Approaching their tenth birthday, The Crookes’ meteoric rise seems set to continue, at least judging by their popularity at The Leadmill as they cap a fine opening evening for Outlines Festival with an energetic performance. Purveyors of some of the finest indie pop around, perhaps the four-piece’s most impressive attribute is their ability to cram highbrow references into three-minute pop songs, as on ‘Sal Paradise’, named for the narrator of Jack Kerouac’s On The Road.
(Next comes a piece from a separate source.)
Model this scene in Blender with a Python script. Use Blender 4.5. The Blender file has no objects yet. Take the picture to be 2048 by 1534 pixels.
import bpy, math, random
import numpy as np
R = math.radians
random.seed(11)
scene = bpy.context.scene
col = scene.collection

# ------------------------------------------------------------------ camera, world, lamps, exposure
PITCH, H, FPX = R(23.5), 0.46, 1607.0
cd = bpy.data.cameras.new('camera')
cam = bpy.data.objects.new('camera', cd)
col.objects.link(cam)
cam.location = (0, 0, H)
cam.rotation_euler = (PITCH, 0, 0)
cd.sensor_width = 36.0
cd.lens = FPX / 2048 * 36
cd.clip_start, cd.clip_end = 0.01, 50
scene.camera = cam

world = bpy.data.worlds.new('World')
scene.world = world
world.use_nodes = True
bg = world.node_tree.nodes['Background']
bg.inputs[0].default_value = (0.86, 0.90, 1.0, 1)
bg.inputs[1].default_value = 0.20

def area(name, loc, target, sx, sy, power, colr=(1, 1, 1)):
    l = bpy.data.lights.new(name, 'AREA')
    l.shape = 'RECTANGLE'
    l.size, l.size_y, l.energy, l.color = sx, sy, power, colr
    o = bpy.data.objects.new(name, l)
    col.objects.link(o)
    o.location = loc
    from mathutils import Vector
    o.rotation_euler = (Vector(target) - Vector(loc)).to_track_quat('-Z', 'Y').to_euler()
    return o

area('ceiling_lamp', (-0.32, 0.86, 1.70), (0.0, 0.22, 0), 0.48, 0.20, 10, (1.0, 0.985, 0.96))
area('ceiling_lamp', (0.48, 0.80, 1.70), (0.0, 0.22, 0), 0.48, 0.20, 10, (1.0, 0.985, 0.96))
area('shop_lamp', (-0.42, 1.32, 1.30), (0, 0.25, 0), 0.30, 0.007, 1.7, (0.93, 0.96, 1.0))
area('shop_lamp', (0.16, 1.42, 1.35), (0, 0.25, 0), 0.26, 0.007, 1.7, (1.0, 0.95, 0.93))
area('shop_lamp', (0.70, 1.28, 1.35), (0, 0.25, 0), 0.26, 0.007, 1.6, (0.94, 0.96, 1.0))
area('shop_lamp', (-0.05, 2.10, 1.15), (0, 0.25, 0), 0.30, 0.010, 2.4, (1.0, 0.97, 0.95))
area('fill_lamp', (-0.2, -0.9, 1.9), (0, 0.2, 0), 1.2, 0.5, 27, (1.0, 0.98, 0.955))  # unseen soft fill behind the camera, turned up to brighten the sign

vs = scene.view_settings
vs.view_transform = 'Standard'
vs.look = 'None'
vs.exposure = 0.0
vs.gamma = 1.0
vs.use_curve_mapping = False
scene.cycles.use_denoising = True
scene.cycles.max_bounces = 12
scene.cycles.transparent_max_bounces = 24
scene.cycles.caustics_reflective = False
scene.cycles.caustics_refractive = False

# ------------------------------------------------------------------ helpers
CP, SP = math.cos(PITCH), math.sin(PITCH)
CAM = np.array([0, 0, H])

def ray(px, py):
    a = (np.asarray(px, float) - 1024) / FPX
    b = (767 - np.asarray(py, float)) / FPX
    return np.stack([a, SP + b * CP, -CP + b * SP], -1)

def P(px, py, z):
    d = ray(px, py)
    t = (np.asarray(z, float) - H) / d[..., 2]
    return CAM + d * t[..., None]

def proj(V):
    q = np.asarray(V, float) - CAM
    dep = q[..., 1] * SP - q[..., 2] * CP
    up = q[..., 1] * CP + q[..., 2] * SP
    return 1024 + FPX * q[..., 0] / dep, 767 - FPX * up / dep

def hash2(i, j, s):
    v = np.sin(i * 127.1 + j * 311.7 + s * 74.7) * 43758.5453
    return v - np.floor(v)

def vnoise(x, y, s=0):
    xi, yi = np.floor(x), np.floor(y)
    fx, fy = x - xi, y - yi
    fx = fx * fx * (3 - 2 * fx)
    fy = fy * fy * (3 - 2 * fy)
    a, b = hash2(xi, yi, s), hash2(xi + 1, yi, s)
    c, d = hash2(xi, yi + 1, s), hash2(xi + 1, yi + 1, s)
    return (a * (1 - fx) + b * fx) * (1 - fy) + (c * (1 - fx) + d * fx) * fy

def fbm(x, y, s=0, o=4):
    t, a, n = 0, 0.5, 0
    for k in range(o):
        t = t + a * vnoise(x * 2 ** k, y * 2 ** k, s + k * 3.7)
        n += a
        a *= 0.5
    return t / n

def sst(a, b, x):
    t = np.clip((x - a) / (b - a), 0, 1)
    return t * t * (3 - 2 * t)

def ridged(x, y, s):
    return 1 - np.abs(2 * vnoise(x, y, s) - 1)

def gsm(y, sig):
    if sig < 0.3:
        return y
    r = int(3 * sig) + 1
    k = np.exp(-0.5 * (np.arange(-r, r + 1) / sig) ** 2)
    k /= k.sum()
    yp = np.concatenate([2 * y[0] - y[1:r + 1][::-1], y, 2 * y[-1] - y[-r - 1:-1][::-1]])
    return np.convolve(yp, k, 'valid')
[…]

They’ve even managed to popularise local history through their music. Tracks like ‘The I Love You Bridge’, referencing Park Hill’s famous graffiti, and ‘The Crookes Laundry Murder, 1922’ show a deep cultural awareness and further embed The Crookes’ roots. Comparisons to Morrissey and The Smiths, both in terms of guitarist Daniel Hopewell’s lyrics and singer George Waite’s delivery style, are obvious but unavoidable. As Noel Gallagher said of them, “They’ve got good lyrics. All Sheffield bands have good lyrics.” Hopewell has said his stream of consciousness songwriting stems from his belief that poetry and music are “inextricably bound”.

Here the band intersperses favourites from their back catalogue, with songs from their latest album, Lucky Ones, released last year. “I never thought I’d see a mosh pit to that song,” admits Waite after one of them, the slower ‘Roman Candle’, provokes an unexpectedly enthusiastic reaction from the crowd. The Crookes end their set strongly with a powerful one-two-three of their biggest hits: ‘Backstreet Lovers’, ‘I Wanna Waste My Time On You’ and ‘Afterglow’. Having professed their love for playing Tramlines, fans will be quietly hopeful of a return to the city where it all began for them in the summer.